WHAT YOU SHOULD DO: Copy out the data exactly, leaving the pictures behind.

SOURCE EXCERPT:
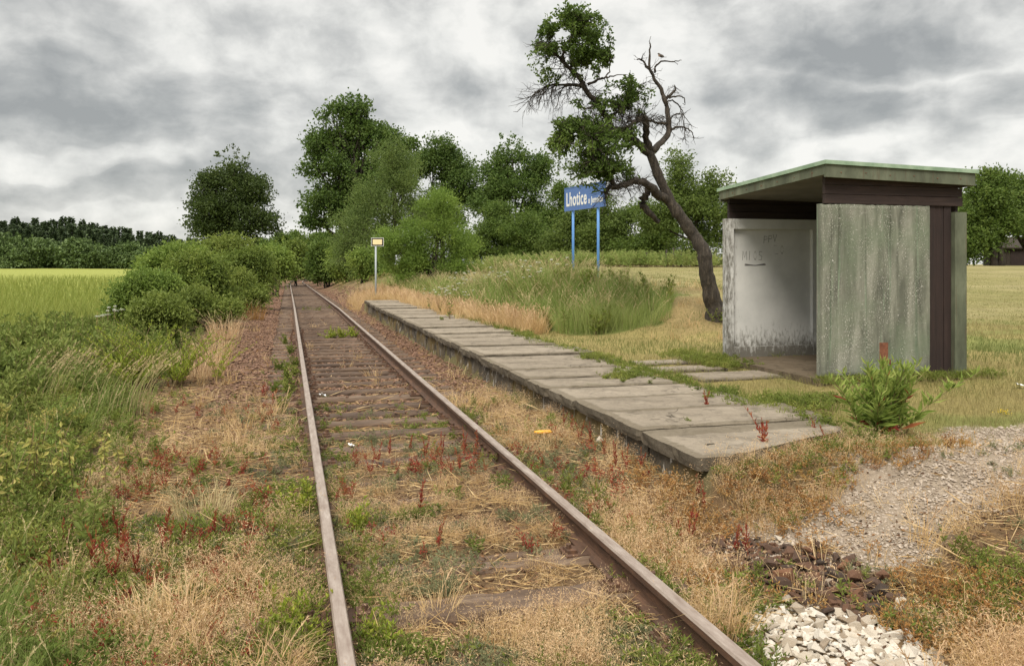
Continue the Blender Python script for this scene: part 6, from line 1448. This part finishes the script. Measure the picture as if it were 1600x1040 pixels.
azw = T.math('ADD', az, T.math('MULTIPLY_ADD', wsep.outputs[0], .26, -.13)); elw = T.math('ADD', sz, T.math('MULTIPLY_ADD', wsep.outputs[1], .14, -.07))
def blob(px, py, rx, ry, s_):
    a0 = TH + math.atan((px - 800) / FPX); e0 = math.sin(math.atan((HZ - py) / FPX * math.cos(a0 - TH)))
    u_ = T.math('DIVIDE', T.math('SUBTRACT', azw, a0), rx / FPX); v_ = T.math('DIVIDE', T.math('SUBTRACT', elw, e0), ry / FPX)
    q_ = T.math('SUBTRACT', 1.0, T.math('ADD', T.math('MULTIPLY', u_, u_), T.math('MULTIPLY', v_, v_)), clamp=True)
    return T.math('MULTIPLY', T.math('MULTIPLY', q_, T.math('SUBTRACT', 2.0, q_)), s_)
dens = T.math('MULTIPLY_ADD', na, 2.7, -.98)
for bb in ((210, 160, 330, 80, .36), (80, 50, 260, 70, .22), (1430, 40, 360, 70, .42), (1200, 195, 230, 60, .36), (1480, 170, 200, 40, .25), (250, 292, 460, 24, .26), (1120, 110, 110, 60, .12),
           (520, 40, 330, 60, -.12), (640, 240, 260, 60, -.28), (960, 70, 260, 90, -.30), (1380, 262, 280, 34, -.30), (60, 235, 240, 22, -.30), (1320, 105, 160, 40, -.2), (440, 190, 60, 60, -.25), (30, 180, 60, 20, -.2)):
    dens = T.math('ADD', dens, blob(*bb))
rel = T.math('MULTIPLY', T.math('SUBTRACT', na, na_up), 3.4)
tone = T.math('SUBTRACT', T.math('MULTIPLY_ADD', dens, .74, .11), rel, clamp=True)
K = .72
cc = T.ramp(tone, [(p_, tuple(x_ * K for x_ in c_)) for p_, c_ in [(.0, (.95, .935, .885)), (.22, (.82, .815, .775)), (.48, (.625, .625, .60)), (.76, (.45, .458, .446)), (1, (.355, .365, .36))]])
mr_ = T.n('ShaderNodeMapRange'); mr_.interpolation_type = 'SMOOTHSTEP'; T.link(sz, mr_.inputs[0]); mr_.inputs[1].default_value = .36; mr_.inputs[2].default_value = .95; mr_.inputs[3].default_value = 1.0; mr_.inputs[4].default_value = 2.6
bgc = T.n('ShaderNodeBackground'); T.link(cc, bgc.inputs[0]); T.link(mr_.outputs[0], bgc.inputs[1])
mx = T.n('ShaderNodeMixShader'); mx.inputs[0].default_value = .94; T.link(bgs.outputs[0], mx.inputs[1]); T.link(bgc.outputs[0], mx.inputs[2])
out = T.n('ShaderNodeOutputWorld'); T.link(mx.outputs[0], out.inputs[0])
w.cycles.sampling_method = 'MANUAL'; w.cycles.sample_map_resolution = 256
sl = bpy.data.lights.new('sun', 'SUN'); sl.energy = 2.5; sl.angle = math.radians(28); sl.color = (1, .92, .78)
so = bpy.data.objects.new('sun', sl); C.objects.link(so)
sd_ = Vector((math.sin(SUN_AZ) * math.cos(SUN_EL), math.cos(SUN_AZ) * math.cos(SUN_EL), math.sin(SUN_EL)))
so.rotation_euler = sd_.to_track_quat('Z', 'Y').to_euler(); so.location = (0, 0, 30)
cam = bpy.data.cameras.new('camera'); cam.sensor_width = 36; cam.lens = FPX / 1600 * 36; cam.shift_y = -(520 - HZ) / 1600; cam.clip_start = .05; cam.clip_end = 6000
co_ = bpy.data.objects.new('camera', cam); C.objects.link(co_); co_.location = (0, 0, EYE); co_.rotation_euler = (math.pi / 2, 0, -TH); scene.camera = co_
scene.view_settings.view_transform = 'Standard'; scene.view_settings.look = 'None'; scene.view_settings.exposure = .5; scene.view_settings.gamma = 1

RESULT BELOW:
Continue the Blender Python script for this scene: part 6, from line 1448. This part finishes the script. Measure the picture as if it were 1600x1040 pixels.
azw = T.math('ADD', az, T.math('MULTIPLY_ADD', wsep.outputs[0], .26, -.13)); elw = T.math('ADD', sz, T.math('MULTIPLY_ADD', wsep.outputs[1], .14, -.07))
def blob(px, py, rx, ry, s_):
    a0 = TH + math.atan((px - 800) / FPX); e0 = math.sin(math.atan((HZ - py) / FPX * math.cos(a0 - TH)))
    u_ = T.math('DIVIDE', T.math('SUBTRACT', azw, a0), rx / FPX); v_ = T.math('DIVIDE', T.math('SUBTRACT', elw, e0), ry / FPX)
    q_ = T.math('SUBTRACT', 1.0, T.math('ADD', T.math('MULTIPLY', u_, u_), T.math('MULTIPLY', v_, v_)), clamp=True)
    return T.math('MULTIPLY', T.math('MULTIPLY', q_, T.math('SUBTRACT', 2.0, q_)), s_)
dens = T.math('MULTIPLY_ADD', na, 2.7, -.98)
for bb in ((210, 160, 330, 80, .36), (80, 50, 260, 70, .22), (1430, 40, 360, 70, .42), (1200, 195, 230, 60, .36), (1480, 170, 200, 40, .25), (250, 292, 460, 24, .26), (1120, 110, 110, 60, .12),
           (520, 40, 330, 60, -.12), (640, 240, 260, 60, -.28), (960, 70, 260, 90, -.30), (1380, 262, 280, 34, -.30), (60, 235, 240, 22, -.30), (1320, 105, 160, 40, -.2), (440, 190, 60, 60, -.25), (30, 180, 60, 20, -.2)):
    dens = T.math('ADD', dens, blob(*bb))
rel = T.math('MULTIPLY', T.math('SUBTRACT', na, na_up), 3.4)
tone = T.math('SUBTRACT', T.math('MULTIPLY_ADD', dens, .74, .11), rel, clamp=True)
K = .72
cc = T.ramp(tone, [(p_, tuple(x_ * K for x_ in c_)) for p_, c_ in [(.0, (.95, .935, .885)), (.22, (.82, .815, .775)), (.48, (.625, .625, .60)), (.76, (.45, .458, .446)), (1, (.355, .365, .36))]])
mr_ = T.n('ShaderNodeMapRange'); mr_.interpolation_type = 'SMOOTHSTEP'; T.link(sz, mr_.inputs[0]); mr_.inputs[1].default_value = .36; mr_.inputs[2].default_value = .95; mr_.inputs[3].default_value = 1.0; mr_.inputs[4].default_value = 2.6
bgc = T.n('ShaderNodeBackground'); T.link(cc, bgc.inputs[0]); T.link(mr_.outputs[0], bgc.inputs[1])
mx = T.n('ShaderNodeMixShader'); mx.inputs[0].default_value = .94; T.link(bgs.outputs[0], mx.inputs[1]); T.link(bgc.outputs[0], mx.inputs[2])
out = T.n('ShaderNodeOutputWorld'); T.link(mx.outputs[0], out.inputs[0])
w.cycles.sampling_method = 'MANUAL'; w.cycles.sample_map_resolution = 256
sl = bpy.data.lights.new('sun', 'SUN'); sl.energy = 2.5; sl.angle = math.radians(28); sl.color = (1, .92, .78)
so = bpy.data.objects.new('sun', sl); C.objects.link(so)
sd_ = Vector((math.sin(SUN_AZ) * math.cos(SUN_EL), math.cos(SUN_AZ) * math.cos(SUN_EL), math.sin(SUN_EL)))
so.rotation_euler = sd_.to_track_quat('Z', 'Y').to_euler(); so.location = (0, 0, 30)
cam = bpy.data.cameras.new('camera'); cam.sensor_width = 36; cam.lens = FPX / 1600 * 36; cam.shift_y = -(520 - HZ) / 1600; cam.clip_start = .05; cam.clip_end = 6000
co_ = bpy.data.objects.new('camera', cam); C.objects.link(co_); co_.location = (0, 0, EYE); co_.rotation_euler = (math.pi / 2, 0, -TH); scene.camera = co_
scene.view_settings.view_transform = 'Standard'; scene.view_settings.look = 'None'; scene.view_settings.exposure = .5; scene.view_settings.gamma = 1